Acting to implement a Congressional legislative directive, the Federal Communications Commission (FCC) last week “adopted new rules banning malicious caller ID spoofing of text messages and foreign calls.” The ruling further implements amendments to the Truth in Caller ID Act of 2009, codified in 47 U.S.C. 227(e), enacted last year in the RAY BAUM’S Act.

The Truth in Caller ID Act “prohibits anyone from causing a caller ID service to knowingly transmit misleading or inaccurate caller ID information (‘spoofing’) with the intent to defraud, cause harm or obtain anything of value.” However, until last year’s Congressional action, that prohibition did not extend to text messages or international calls. The new FCC rules will effect that extension, including to “additional types of voice calls, such as one-way VoIP calls.” 

The FCC adds broad definitions of “text messaging service” and “voice service” to its TCPA definitional library in Rule Part 64. The proposed text would define the former as “a service that enables the transmission or receipt of a text message, including a service provided as part of or in connection with a voice” service. The latter would be “any service that is interconnected with the…[PSTN] and that furnishes voice communications to an end user using resources of the North American Numbering Plan [NANP] or any successor to [that Plan] adopted by the” FCC pursuant to its authority under Section 251 of the Communications Act; it would also include “transmissions from a telephone facsimile machine, computer, or other device to a telephone facsimile machine.”
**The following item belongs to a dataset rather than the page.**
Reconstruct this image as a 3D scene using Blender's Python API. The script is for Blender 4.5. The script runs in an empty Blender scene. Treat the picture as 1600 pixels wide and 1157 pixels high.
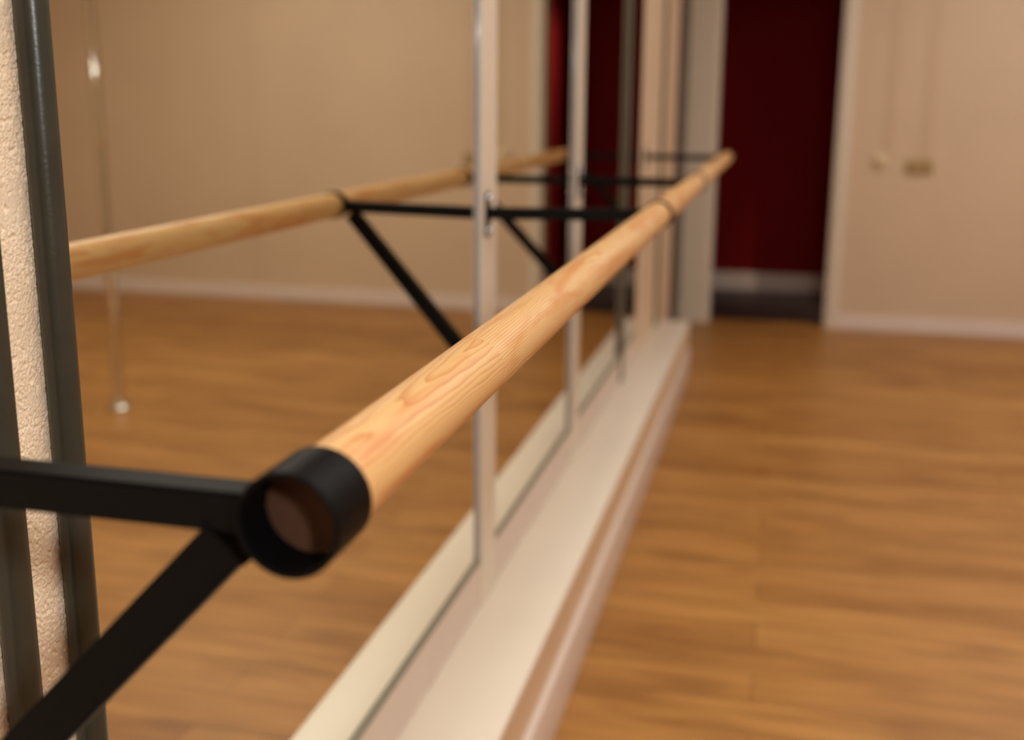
import bpy, bmesh, math
from mathutils import Vector, Matrix, noise as mnoise

# ------------------------------------------------------------------ set-up
sc = bpy.context.scene
C = sc.collection
FZ = 1.228                 # camera height above the floor
M = -0.5500                # mirror plane
BX, BZ = -0.222, FZ - 0.1965   # barre axis at its near end
RISE = 0.0052              # the barre climbs this much per metre
YB = 6.40                  # far wall
H = 2.75                   # ceiling height
DOOR_L, DOOR_R = -0.39, 0.295


# ------------------------------------------------------------------ materials
def srgb(r, g, b):
    f = lambda c: (c / 255 / 12.92) if c / 255 <= 0.04045 else ((c / 255 + 0.055) / 1.055) ** 2.4
    return (f(r), f(g), f(b), 1)


def mat(name, col, rough=0.5, metal=0.0, spec=0.5, var=0.0, vscale=8.0, bump=0.0, bscale=200.0, coat=0.0):
    m = bpy.data.materials.new(name)
    m.use_nodes = True
    nt = m.node_tree
    n, l = nt.nodes, nt.links
    b = n['Principled BSDF']
    b.inputs['Roughness'].default_value = rough
    b.inputs['Metallic'].default_value = metal
    b.inputs['Specular IOR Level'].default_value = spec
    b.inputs['Coat Weight'].default_value = coat
    tc = n.new('ShaderNodeTexCoord')
    nz = n.new('ShaderNodeTexNoise')
    nz.inputs['Scale'].default_value = vscale
    nz.inputs['Detail'].default_value = 4
    l.new(tc.outputs['Object'], nz.inputs['Vector'])
    rp = n.new('ShaderNodeValToRGB')
    rp.color_ramp.elements[0].position = 0.3
    rp.color_ramp.elements[1].position = 0.7
    rp.color_ramp.elements[0].color = tuple(c * (1 - var) for c in col[:3]) + (1,)
    rp.color_ramp.elements[1].color = tuple(min(1, c * (1 + var)) for c in col[:3]) + (1,)
    l.new(nz.outputs['Fac'], rp.inputs['Fac'])
    l.new(rp.outputs['Color'], b.inputs['Base Color'])
    if bump:
        n2 = n.new('ShaderNodeTexNoise')
        n2.inputs['Scale'].default_value = bscale
        l.new(tc.outputs['Object'], n2.inputs['Vector'])
        bp = n.new('ShaderNodeBump')
        bp.inputs['Strength'].default_value = bump
        bp.inputs['Distance'].default_value = 0.001
        l.new(n2.outputs['Fac'], bp.inputs['Height'])
        l.new(bp.outputs['Normal'], b.inputs['Normal'])
    return m


def math_node(nt, op, a, b=None, c=None):
    n = nt.nodes.new('ShaderNodeMath')
    n.operation = op
    for i, v in enumerate((a, b, c)):
        if v is None:
            continue
        if isinstance(v, (int, float)):
            n.inputs[i].default_value = v
        else:
            nt.links.new(v, n.inputs[i])
    return n.outputs[0]


def mix(nt, fac, a, b, kind='MIX'):
    n = nt.nodes.new('ShaderNodeMix')
    n.data_type = 'RGBA'
    n.blend_type = kind
    for sock, v in ((n.inputs[0], fac), (n.inputs[6], a), (n.inputs[7], b)):
        if isinstance(v, (int, float, tuple)):
            sock.default_value = v
        else:
            nt.links.new(v, sock)
    return n.outputs[2]


def plaster_mat():
    m = bpy.data.materials.new('rough_plaster')
    m.use_nodes = True
    nt = m.node_tree
    n, l = nt.nodes, nt.links
    b = n['Principled BSDF']
    b.inputs['Roughness'].default_value = 0.7
    b.inputs['Specular IOR Level'].default_value = 0.35
    tc = n.new('ShaderNodeTexCoord')
    mp = n.new('ShaderNodeMapping')
    mp.inputs['Rotation'].default_value = (0.6, 0, 0)
    mp.inputs['Scale'].default_value = (1, 1, 0.45)
    l.new(tc.outputs['Object'], mp.inputs['Vector'])
    a = n.new('ShaderNodeTexNoise')
    a.inputs['Scale'].default_value = 300
    a.inputs['Detail'].default_value = 5
    a.inputs['Roughness'].default_value = 0.62
    a.inputs['Distortion'].default_value = 0.8
    l.new(mp.outputs['Vector'], a.inputs['Vector'])
    v = n.new('ShaderNodeTexVoronoi')
    v.inputs['Scale'].default_value = 190
    v.feature = 'SMOOTH_F1'
    l.new(tc.outputs['Object'], v.inputs['Vector'])
    big = n.new('ShaderNodeTexNoise')
    big.inputs['Scale'].default_value = 26
    big.inputs['Detail'].default_value = 2
    l.new(tc.outputs['Object'], big.inputs['Vector'])
    amp = math_node(nt, 'MULTIPLY_ADD', big.outputs['Fac'], 1.6, -0.25)
    h = math_node(nt, 'MULTIPLY', math_node(nt, 'MULTIPLY_ADD', v.outputs['Distance'], 0.55, a.outputs['Fac']), amp)
    bp = n.new('ShaderNodeBump')
    bp.inputs['Strength'].default_value = 0.6
    bp.inputs['Distance'].default_value = 0.0012
    l.new(h, bp.inputs['Height'])
    l.new(bp.outputs['Normal'], b.inputs['Normal'])
    col = mix(nt, big.outputs['Fac'], srgb(244, 226, 200), srgb(232, 206, 174))
    l.new(col, b.inputs['Base Color'])
    return m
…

Commissioner Michael O’Rielly, in supporting the decision, commented that these terms “are broader than my liking and may cause future unintended consequences,” but did not lay out what those might be. He attempted to exclude application of the new rules to Short Codes, “given the apparent lack of evidence, necessity, and notice….,” but was unsuccessful. However, the final text, which has yet to be released as this is being written, apparently restricts “regulation of the technology to the Truth in Caller ID context.”

Interestingly, the amendments to the statute, and thus the regulations implementing them, do not become effective until at least 6 months after the date on which the FCC prescribes those regulations. The proposed FCC text states six months after adoption and release of the order or 30 days after publication in the Federal Register, whichever is later.